Алых губ своих отказом не тружу.
Прокаженный
подойди — не откажу!
В дальнейшем личины спадают — и открывается простое, без всяких декоративных украшений, женское лицо — лирический образ автора. Но стихия своевольства и строптивости, душевного бунтарства «дерзкий крови» не знающей удержу ни в страсти, ни в отчаянии, ни в любви, ни в ненависти, навсегда останется той эмоциональной средой, в которой живет этот образ:
Другие — с очами и с личиком светлым,
А я то ночами беседую с ветром.
Не с тем — италийским
Зефиром младым, —
С хорошим, с широким,
Российским, сквозным!
Как видим, тема получила соответственное словесно-образное выражение. Устойчивые черты тогдашнего стиля Цветаевой — резкая экспрессия стихотворной речи, молниеносные темпы плясовые и песенные «переборы», богатая звуковая инструментовка, легкая игра со словом, особого склада то лукавый, то задорный говорок, переходящий в скороговорку:
Кабы нас с тобой да судьба свела —
Ох, веселые пошли бы по земле дела!
Не один бы нам поклонился град,
Ох, мой родный, мой природный, мой безродный брат
У нее и манера чтения была такая: «Читая стихи, напевает, последнее слово строки заканчивая скороговоркой». Народные поэтические мотивы ярко окрашивают творчество Цветаевой периода «Верст» и последующих лет.
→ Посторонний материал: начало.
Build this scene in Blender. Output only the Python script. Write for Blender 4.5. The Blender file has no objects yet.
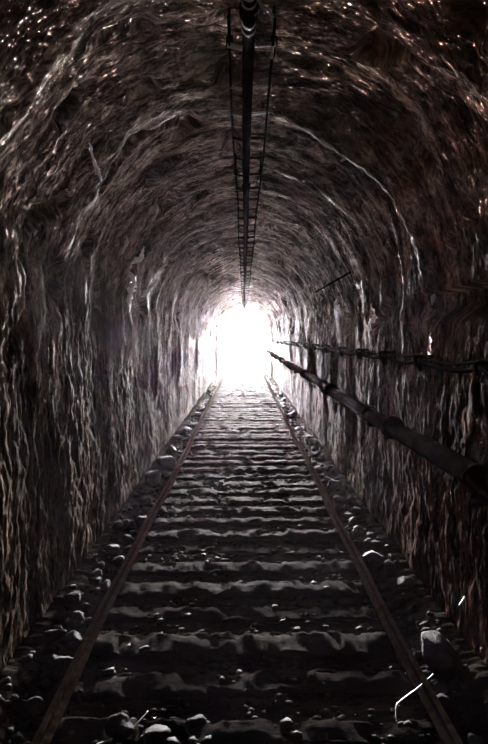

Она обращается не только к песне, но и к частушке, к раёшнику, к своеобразным культовым формам «заплачек», «заговоров», «заклятий» и «ворожбы», имитирует «жестокий» мещанский романс («Стихи к Сонечке»), наконец — вслед за этим пишет большие поэмы-сказки («Царь-Девица», «Молодец»). И все это, как правило, не кажется стилизацией, то есть мертвой подделкой, но ощущается как стремление передать современным стихом не только склад, но и самый дух народной песни и сказки.